You can rearrange the columns in the device inventory table by click-dragging column headings into different locations.
You can also change which columns appear in the table. Click the
Columns
icon (three vertical bars), select the names of the columns you want to see, and clear the ones you want to hide. The columns with selected check boxes appear and those with cleared check boxes do not. Use the search tool to find column headings quickly.
To return to the default set of columns,
Reset to default
.
If you select the check box for one or more devices, the Download and Edit buttons appear.
When you click
Edit
, a dialog box opens where you can change the device type between IoT and Traditional IT and define other device characteristics: category, profile, vendor, model, OS family, OS version, location, asset tag, serial number, user tags, and description.
When you edit a device manually and change any of its attributes, your change is considered definitive and won't be overwritten. Therefore, be careful when manually editing a device because you're locking in your edits.
Whenever you manually edit a device, the modifications are fed into machine learning. If
IoT Security
determines the input is valid, it retrains its models with the added or modified data and propagates the results to all its customers.
IoT Security
then applies its revised models to other devices of the same type in all customer environments.

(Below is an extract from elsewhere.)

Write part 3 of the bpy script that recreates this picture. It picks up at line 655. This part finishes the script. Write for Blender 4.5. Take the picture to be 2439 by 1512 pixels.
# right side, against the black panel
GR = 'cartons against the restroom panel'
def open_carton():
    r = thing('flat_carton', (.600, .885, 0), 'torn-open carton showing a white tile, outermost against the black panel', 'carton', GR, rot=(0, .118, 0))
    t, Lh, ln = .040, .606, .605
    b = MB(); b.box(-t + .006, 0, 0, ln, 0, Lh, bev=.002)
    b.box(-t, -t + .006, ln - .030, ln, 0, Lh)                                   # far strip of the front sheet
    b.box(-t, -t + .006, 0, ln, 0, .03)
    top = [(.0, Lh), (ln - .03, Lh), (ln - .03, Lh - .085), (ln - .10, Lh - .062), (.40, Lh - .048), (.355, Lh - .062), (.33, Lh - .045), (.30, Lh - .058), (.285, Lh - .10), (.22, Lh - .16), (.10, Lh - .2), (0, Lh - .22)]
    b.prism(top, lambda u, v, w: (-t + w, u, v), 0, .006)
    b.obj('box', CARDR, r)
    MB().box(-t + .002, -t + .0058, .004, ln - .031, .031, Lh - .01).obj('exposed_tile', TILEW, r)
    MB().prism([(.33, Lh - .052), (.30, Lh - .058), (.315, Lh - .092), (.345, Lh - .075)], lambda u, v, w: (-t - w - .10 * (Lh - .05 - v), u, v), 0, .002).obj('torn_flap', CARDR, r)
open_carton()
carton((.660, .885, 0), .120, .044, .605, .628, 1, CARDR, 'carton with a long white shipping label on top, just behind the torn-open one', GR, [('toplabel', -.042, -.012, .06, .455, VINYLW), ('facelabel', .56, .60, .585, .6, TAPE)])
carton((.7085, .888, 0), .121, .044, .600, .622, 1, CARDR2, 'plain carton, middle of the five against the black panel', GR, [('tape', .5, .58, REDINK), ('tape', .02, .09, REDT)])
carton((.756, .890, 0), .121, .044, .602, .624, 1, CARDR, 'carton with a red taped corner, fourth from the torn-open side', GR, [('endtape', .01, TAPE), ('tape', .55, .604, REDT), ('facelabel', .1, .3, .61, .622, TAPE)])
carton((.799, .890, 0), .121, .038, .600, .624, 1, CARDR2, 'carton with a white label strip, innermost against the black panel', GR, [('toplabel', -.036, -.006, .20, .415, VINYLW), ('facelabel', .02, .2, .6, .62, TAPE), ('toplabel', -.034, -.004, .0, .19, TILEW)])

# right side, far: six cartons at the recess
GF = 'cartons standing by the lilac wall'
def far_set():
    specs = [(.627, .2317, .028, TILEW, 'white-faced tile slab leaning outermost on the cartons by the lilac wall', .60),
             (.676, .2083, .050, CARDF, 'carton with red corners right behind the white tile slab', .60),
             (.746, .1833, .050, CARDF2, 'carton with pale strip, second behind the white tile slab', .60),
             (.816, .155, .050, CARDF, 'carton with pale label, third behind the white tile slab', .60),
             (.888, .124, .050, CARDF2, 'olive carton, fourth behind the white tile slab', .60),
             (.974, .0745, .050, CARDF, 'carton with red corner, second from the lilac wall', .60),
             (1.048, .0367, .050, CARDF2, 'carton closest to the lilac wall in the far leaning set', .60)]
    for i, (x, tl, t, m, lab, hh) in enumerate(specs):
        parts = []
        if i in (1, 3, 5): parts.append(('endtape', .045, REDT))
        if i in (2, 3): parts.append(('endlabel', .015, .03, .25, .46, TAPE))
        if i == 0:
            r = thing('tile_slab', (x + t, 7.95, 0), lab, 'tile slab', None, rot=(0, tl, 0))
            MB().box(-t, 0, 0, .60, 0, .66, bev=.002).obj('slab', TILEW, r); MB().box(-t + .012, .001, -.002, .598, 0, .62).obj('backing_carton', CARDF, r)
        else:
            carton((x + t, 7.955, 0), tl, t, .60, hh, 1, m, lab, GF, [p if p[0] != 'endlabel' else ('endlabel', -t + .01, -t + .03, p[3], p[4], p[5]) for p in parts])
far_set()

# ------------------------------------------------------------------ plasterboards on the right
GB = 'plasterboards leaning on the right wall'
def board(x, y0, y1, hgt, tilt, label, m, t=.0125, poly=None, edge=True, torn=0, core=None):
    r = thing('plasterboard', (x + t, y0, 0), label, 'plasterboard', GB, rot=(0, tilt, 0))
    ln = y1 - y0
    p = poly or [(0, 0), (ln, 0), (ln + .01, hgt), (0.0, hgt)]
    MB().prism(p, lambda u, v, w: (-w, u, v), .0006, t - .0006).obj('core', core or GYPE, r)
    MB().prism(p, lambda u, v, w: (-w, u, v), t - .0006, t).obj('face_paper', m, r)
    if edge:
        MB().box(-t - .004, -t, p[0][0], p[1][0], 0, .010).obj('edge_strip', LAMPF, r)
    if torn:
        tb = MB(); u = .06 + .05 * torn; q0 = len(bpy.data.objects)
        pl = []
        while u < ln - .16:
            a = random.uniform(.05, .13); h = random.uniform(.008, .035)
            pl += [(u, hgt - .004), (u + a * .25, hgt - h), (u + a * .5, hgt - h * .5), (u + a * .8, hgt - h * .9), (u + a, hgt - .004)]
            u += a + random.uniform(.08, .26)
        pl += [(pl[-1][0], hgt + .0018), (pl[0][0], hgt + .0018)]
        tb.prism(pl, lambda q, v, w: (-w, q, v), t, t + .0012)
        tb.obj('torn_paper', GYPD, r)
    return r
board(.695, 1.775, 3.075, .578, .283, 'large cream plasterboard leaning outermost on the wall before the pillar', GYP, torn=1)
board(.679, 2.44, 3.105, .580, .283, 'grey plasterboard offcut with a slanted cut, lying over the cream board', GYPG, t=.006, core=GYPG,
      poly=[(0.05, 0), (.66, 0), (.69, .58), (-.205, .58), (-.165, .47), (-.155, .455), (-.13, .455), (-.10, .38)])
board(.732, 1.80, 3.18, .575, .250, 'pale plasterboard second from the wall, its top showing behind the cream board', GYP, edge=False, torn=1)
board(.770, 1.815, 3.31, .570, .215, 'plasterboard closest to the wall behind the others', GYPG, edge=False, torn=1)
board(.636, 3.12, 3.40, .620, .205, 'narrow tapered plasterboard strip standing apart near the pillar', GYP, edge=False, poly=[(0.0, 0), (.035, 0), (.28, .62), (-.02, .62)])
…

If you type something in the category field, and there isn’t an existing category, a “Request New Category” option appears.
Use this option to request that
IoT Security
create a new category for the device. If the request is validated, then the category is added—not just for the person requesting it but for all
IoT Security
customers.
When you select multiple devices to edit, a table appears at the bottom of the dialog box for convenience. It displays the current values for your selections. If you mistakenly selected one that you don’t want, you can spot it here.